Any suggestions and comments are welcome.

Dan Cross
s/v Ennui Went
1986 Catalina 34 #159

Ron Hill

Dan : The hull is flexing and as the people that store their boats on jack-stands know, the hull only goes back into shape when the hull is in the water.

I'd try to cutout the rotted bottom and replace it with a new piece.  Just make sure that it is really secured to the head/hanging locker bulkhead and do the work when the boat is in the water, so you get it inplace just like the old bulkhead or your door may never close properly.

A thought
Ron, Apache #788

Dancrosswis

Thanks Ron,

Quotedo the work when the boat is in the water

Yep, that's good advice.  I've settled on a game plan.

  • Bulkhead.  After checking the prices for good teak marine plywood, with shipping, I've decided for now not to replace the bottom half of the bulkhead, which has already been removed.  Instead, I will add more bolts along the lower edge of the remaining bulkhead, through the hanging locker fiberglass.  I suspect I will end up with a bulkhead attachment which is at least as strong as the original installation.
  • Door Frame.  I plan to trim the bottom so that it doesn't bear on the head fiberglass door sill.  That should prevent any remaining flexing from kicking the door frame out of alignment.  I'll also reattach the lower portion of the frame to the hanging locker.  It's now unattached where the lower half of the bulkhead was removed.  I'll slip a narrow vertical piece of wood (I may have some solid teak that will work) into the dado formerly inhabited by the bulkhead and then fasten that to the hanging locker.

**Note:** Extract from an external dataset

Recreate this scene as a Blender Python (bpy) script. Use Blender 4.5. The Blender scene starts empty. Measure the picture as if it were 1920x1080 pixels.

I'll send an update when the project is complete.  BTW, the admiral didn't recognize that I had removed the lower half of the bulkhead.  The now revealed hanging locker gelcoat is in great shape and blends in with the rest of the head.

Regards,
Dan
Ennui Went #159

Ron Hill

#3
Dan : You might consider using a piece of outdoor grade plywood (for strength) to replace the bottom piece you removed and then facing it with a piece of Formica. I believe that you can get formica in a color almost exact to the color inside the head.

You might even be able to cut one piece of formica to cover that entire inside wall of the head!?!  and even overlap the floor "pan" of the head?